AVATAR: FIRE AND ASH Ignites Early Tracking With A Massive $110 Million Opening Projection

The year might be winding down, but the box office still has one giant swing left. The final major release of 2025 is almost here, and early numbers are signaling another massive cinematic event for James Cameron.

The long awaited threequel Avatar: Fire and Ash has officially landed on tracking, and with three weekends to go before its December 19th release, the projections are already lighting up the industry.

Tracking is currently estimating a $110 million domestic opening weekend for Avatar: Fire and Ash, with a range between $100 million and $130 million.

That kind of number doesn’t happen unless the film is drawing every quadrant, and that’s exactly what seems to be happening. It’s leaning more heavily toward men in first choice polling, but women are said to be still showing up strong enough to support a major launch.

While the film is currently behind the early first choice numbers of Avatar: The Way of Water, which opened to $134.1 million, that doesn’t appear to be a concern. Avatar films perform differently than your typical Marvel style rollout.

They aren’t built around Easter eggs or opening night urgency. These movies are proven to be events that audiences want to experience on the biggest screens with the best 3D and premium formats. People plan for Avatar.

When Avatar: The Way of Water landed on tracking in 2022, early data pointed to a massive $150 million to $175 million start. It ultimately debuted lower. Tracking at the time had been inflated by comparisons to Spider-Man: No Way Home, which had dropped the second biggest domestic opening ever at $260.1 million the year before, right behind Avengers: Endgame.

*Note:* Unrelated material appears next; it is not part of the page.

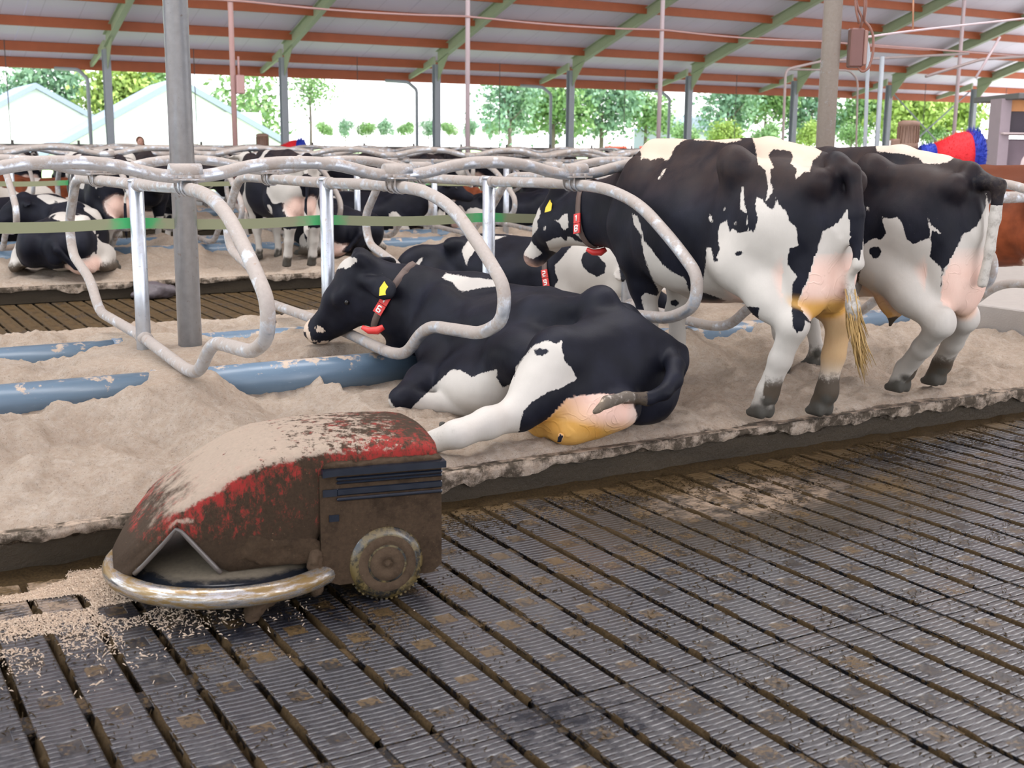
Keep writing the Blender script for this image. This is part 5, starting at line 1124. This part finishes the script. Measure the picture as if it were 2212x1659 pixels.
tag(rb, 'dirty red manure robot with a steel front ring, nearest thing on the slats', 'robot')
def robot():
    xs = [-.785, -.775, -.75, -.70, -.62, -.52, -.44, -.36, -.28, -.22, -.17, -.12, -.07, -.02, .03, .08, .12, .145, .17, .20, .235, .27, .30, .325, .345, .358]
    H = lambda x: np.interp(x, [-.785, -.775, -.74, -.55, -.36, -.17, -.08, .0, .1, .2, .28, .33, .358], [.545, .572, .592, .602, .600, .578, .548, .505, .447, .372, .29, .225, .185])
    Wd = lambda x: np.interp(x, [-.785, -.775, -.74, -.36, -.15, 0, .1, .2, .27, .31, .345, .358], [.235, .252, .268, .275, .285, .29, .28, .25, .212, .178, .12, .09])
    Bt = lambda x: np.interp(x, [-.8, -.34, -.30, -.02, .01, .13, .145, .16, .29, .33, .358], [.30, .30, .168, .165, .165, .318, .335, .318, .160, .118, .112])
    m = 34; V = []; cr = []
    for x in xs:
        w, h, b = Wd(x), H(x), Bt(x); r = min(.05, (h-b)*.4); row = []
        side = [(w+.012*math.sin(PI*q), b+(h-.016-r-b)*q) for q in np.linspace(0, 1, 8)]
        arc = [(w-r+r*math.cos(a), h-.016-r+r*math.sin(a)) for a in np.linspace(.15, PI/2, 6)]
        top = [(q*(w-r), h-.016*(abs(q))**2*1.0) for q in np.linspace(.8, .15, 3)]
        half = side+arc+top
        row = half+[(-y, z) for y, z in half[::-1]]
        for y, z in row: V.append((x, y, z)); cr.append(math.exp(-((z-(h-.06))/.055)**2)*(1 if abs(y) > w*.75 else .3)*(1.15 if x < -.45 else .85))
    m = len(row); F = [[i*m+k, i*m+k+1, (i+1)*m+k+1, (i+1)*m+k] for i in range(len(xs)-1) for k in range(m-1)]; F += [list(range(m))[::-1], list(range((len(xs)-1)*m, len(xs)*m))]
    me = mesh('cover', V, F, M_rob); attr(me, 'crease', cr); 
    c = obj('cover', me, rb); sd = c.modifiers.new('solid', 'SOLIDIFY'); sd.thickness = .012; sd.offset = -1
    # rim of the arch
    for s in (1, -1):
        a = MB(); a.tube([(x, s*(Wd(x)+.002), Bt(x)) for x in np.linspace(.01, .29, 17)], .009, 8)
        a.build('arch_rim', M_rim, rb)
    # crust of manure along the skirt
    B = Body()
    for x in np.arange(-.30, .0, .05): B.ell((x, .281+random.uniform(-.004, .006), .215+random.uniform(-.01, .04)), (.05, .012+random.uniform(0, .006), .05), .02)
    V, F = B.skin(.009, 1); N = vnormals(V, F); V = V+N*(.010*fbm(V[:, 0]*40, V[:, 1]*40, 4, 4, V[:, 2]*40))[:, None]; obj('manure_crust', mesh('manure_crust', V, F, M_cake), rb)
    B = Body()
    for q in range(14): B.ell((-.37-.03*q, .272+random.uniform(-.006, .006), .508+random.uniform(-.004, .004)), (.028, .022, .008+random.uniform(0, .008)), .02)
    V, F = B.skin(.008, 1); N = vnormals(V, F); V = V+N*(.010*fbm(V[:, 0]*60, V[:, 1]*60, 4, 4, V[:, 2]*60))[:, None]; obj('manure_crust', mesh('manure_crust', V, F, M_cake), rb)
    for s in (1, -1):
        g = MB(); g.prism([(-.338, .10), (-.40, .075), (-.74, .085), (-.778, .115), (-.778, .492), (-.40, .492), (-.338, .478)], s*.05, s*.296, lambda a, b, d: (a, d, b)); bx = g.build('drive_housing', M_cake, rb)
        t = MB(); t.prism([(-.345, 0), (-.395, 0.004), (-.79, .004), (-.79, -.02), (-.395, -.02), (-.345, -.024)], s*.262, s*.318, lambda a, b, d: (a, d, b+.502)); t.build('trim_strip', M_strip, bx)
        for z, h, y in ((.466, .012, .305), (.452, .010, .303), (.418, .026, .301), (.392, .012, .304)): MB().box((-.588, s*(y-.01), z), (.385, .022, h), bev=.004).build('trim_strip', M_strip, bx)
        MB().box((-.372, s*.297, .418), (.05, .012, .026)).build('trim_strip', M_strip, bx); MB().box((-.385, s*.297, .325), (.035, .008, .024)).build('small_plate', M_strip, bx)
        wy = s*.262; w = MB(); w.lathe([(.085, -.05), (.122, -.05), (.140, -.035), (.142, 0), (.138, .03), (.122, .046), (.108, .049)], (-.572, wy, .141), (0, s, 0), 40)
        for k in range(48): a = 2*PI*k/48; w.box((-.572+math.cos(a)*.139, wy, .141+math.sin(a)*.139), (.009, .06, .008), Matrix.Rotation(-a, 3, 'Y'))
        tr = w.build('tyre', M_tyre, rb)
        hb = MB(); hb.lathe([(.110, .02), (.110, .044), (.104, .050), (.072, .052), (.070, .046), (.064, .046), (.062, .054), (.022, .056), (.020, .050), (.012, .050), (.011, .055), (0, .055)], (-.572, wy, .141), (0, s, 0), 36); hb.build('wheel_hub', M_cake2, tr)
    rg = MB(); R = .412; rg.tube([(R*math.cos(a)-.05, R*math.sin(a), .115) for a in np.linspace(0, 2*PI, 65)[:-1]], .036, 16, True); rg.build('bumper_ring', M_ring, rb)
    bw = MB(); bw.lathe([(.395, .10), (.385, .132), (.375, .124), (.355, .140), (.315, .155), (.25, .170), (.12, .21), (.0, .22)], (-.05, 0, 0), seg=48); bw.build('bowl', M_bowl, rb)
    B = Body(); B.ell((.17, -.215, .31), (.06, .03, .05), .02); V, F = B.skin(.008, 2); obj('side_flap', mesh('side_flap', V, F, M_cake), rb)
    un = MB().box((-.25, 0, .10), (.4, .4, .09), bev=.02); un.build('undercarriage', M_blk, rb)
    # clod of manure hanging below the ring on the scraper
    B = Body(); P = lambda x, y, z: (x, y, z); B.cap((-.105, .335, .075), (-.075, .365, .012), .045, .018, .03); B.ell((-.13, .34, .07), (.045, .035, .03), .03); B.ell((-.09, .36, .045), (.022, .03, .035), .02)
    V, F = B.skin(.006, 1); N = vnormals(V, F); V = V+N*(.012*fbm(V[:, 0]*50, V[:, 1]*50, 4, 3, V[:, 2]*50))[:, None]; V[:, 2] = np.maximum(V[:, 2], .003); obj('scraper_clod', mesh('scraper_clod', V, F, M_cake2), rb)
    B = Body(); 
    for q in range(9): B.ell((-.31-.006*(q % 3), .285+.01*(q % 2), .20-.018*q), (.022, .018, .02), .02)
    V, F = B.skin(.007, 1); N = vnormals(V, F); V = V+N*(.014*fbm(V[:, 0]*45, V[:, 1]*45, 6, 3, V[:, 2]*45))[:, None]; obj('manure_crust', mesh('manure_crust', V, F, M_cake2), rb)
def m_tyre():
    t = NT('tyre_wet', .22, .6); o = t.objc(); f = t.step(t.noise(o, 22, 5, .7), .4, .6); t.set(color=t.mix(f, (.014, .013, .011), (.115, .082, .028)), rough=t.math('ADD', .14, t.math('MULTIPLY', f, .2))); return t.m
M_tyre = m_tyre()
robot()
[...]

Regardless, The Way of Water launching at $134 million was impressive, especially when you consider it arrived 13 years after the first film’s $77 million opening, and in hindsight, that debut should be seen as the upper limit for what Fire and Ash can expect on its own first weekend.

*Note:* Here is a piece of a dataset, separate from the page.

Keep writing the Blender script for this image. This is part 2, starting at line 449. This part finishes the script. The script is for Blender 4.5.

Yet Cameron’s sequel still crushed the long game. The Way of Water pulled off an incredible 5x multiple domestically, ending with $688.4 million in the US and Canada even while navigating a brutal winter storm during its second weekend. Globally it soared to $2.34 billion, becoming the third highest grossing movie in history.

During the recent press tour for The Way of Water, Cameron explained that he won’t commit to a fourth Avatar film yet, despite already having some footage shot. He wants to see how the third entry performs first because these movies carry enormous production costs.

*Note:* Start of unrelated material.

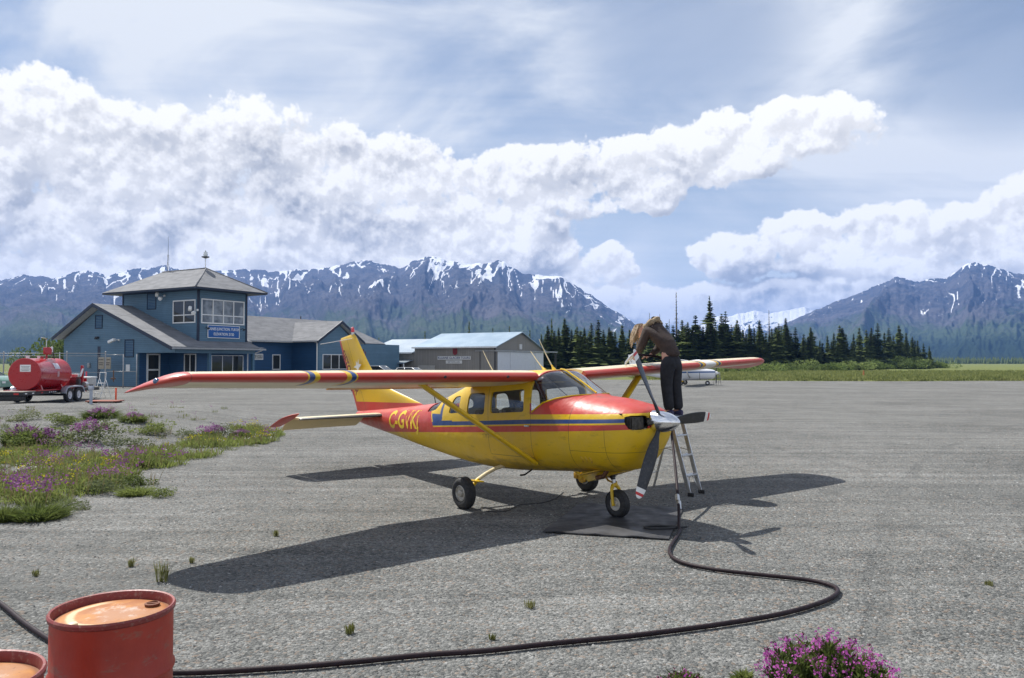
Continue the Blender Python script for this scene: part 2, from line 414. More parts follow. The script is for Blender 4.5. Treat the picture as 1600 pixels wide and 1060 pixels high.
def ground_z(X_, Y_):
    near = np.exp(-((np.hypot(X_, Y_ - 12) / 45.0) ** 4))
    return mound(X_, Y_) + 0.012 * near * np.sin(X_ * 0.9 + 0.4 * Y_) * np.sin(Y_ * 0.7) - 0.012 * near
xs = np.unique(np.concatenate([np.array([-9000, -5000, -2500, -1200, -600, -300, -150, -90, -60]), np.arange(-45, 20, 0.4), np.arange(20, 60, 4.0), np.array([90, 150, 300, 600, 1200, 2500, 5000, 9000])]))
ys = np.unique(np.concatenate([np.array([-900, -400, -150, -60, -20]), np.arange(-8, 45, 0.4), np.arange(45, 110, 5.0), np.array([150, 250, 400, 700, 1200, 2500, 5000, 9500])]))
V, F = grid_sheet(xs, ys, ground_z)
tag(mobj('ground', fast_mesh('ground', V, F, M_GRAVEL, True)), 'grey gravel apron spreading to the foot of the hills', kind='structure')
def ground_at(x, y): return float(ground_z(np.array(float(x)), np.array(float(y))))

# grass field beyond the apron
def field_edge(x): return 83.5 + 0.9 * np.sin(x * 0.13) + 0.5 * np.sin(x * 0.41) + np.clip((32 - x) * 0.28, 0, 24)
fx = np.concatenate([np.arange(-9000, -200, 800.), np.arange(-200, -40, 10.), np.arange(-40, 140, 1.2), np.arange(140, 400, 20.), np.arange(400, 9001, 860.)])
rows = [0, .5, 1.2, 2.2, 3.5, 5, 7, 9, 12, 15, 20, 26, 34, 44, 60, 90, 150, 300, 700, 1600, 4000, 8900]
Vg = []
for d in rows:
    y = field_edge(fx) + (24 if False else 0) + d
    h = 0.004 + 0.34 * (1 - np.exp(-d / 3.5)) * (0.75 + 0.25 * np.sin(fx * 0.21 + d * 0.3)) * np.exp(-(max(0, d - 60) / 400.0))
    Vg.append(np.stack([fx, y, h * np.ones_like(fx) + 0.03 * np.sin(fx * 1.7 + d)* (d > 0.4)], 1))
Vg = np.concatenate(Vg); n = len(fx); m = len(rows)
i = (np.arange(m - 1)[:, None] * n + np.arange(n - 1)[None, :]).ravel()
tag(mobj('grass_field', fast_mesh('grass_field', Vg, np.stack([i, i + 1, i + n + 1, i + n], 1), M_GRASSLAND, True)), 'green grass field beyond the gravel apron', kind='structure')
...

As Cameron put it, Avatar: The Way of Water “was the most profitable Hollywood movie of 2022 earning well over half billion in the black.”

The numbers back up why the financial stakes are so high. The original Avatar earned an astounding 10x multiple on its $77 million opening and finished with $785.2 million domestically. Together, the first two movies in the franchise have pulled in $5.26 billion worldwide.

Cameron now holds an unmatched position in box office history. He owns the first (Avatar at $2.92 billion), third (Avatar: The Way of Water), and fourth (Titanic at $2.26 billion) highest grossing films ever made. No other filmmaker dominates the top ten the way he does.

If the early projections are any indication, Cameron is gearing up to close out 2025 with another massive spectacle, and audiences around the world are ready to dive back into Pandora one more time.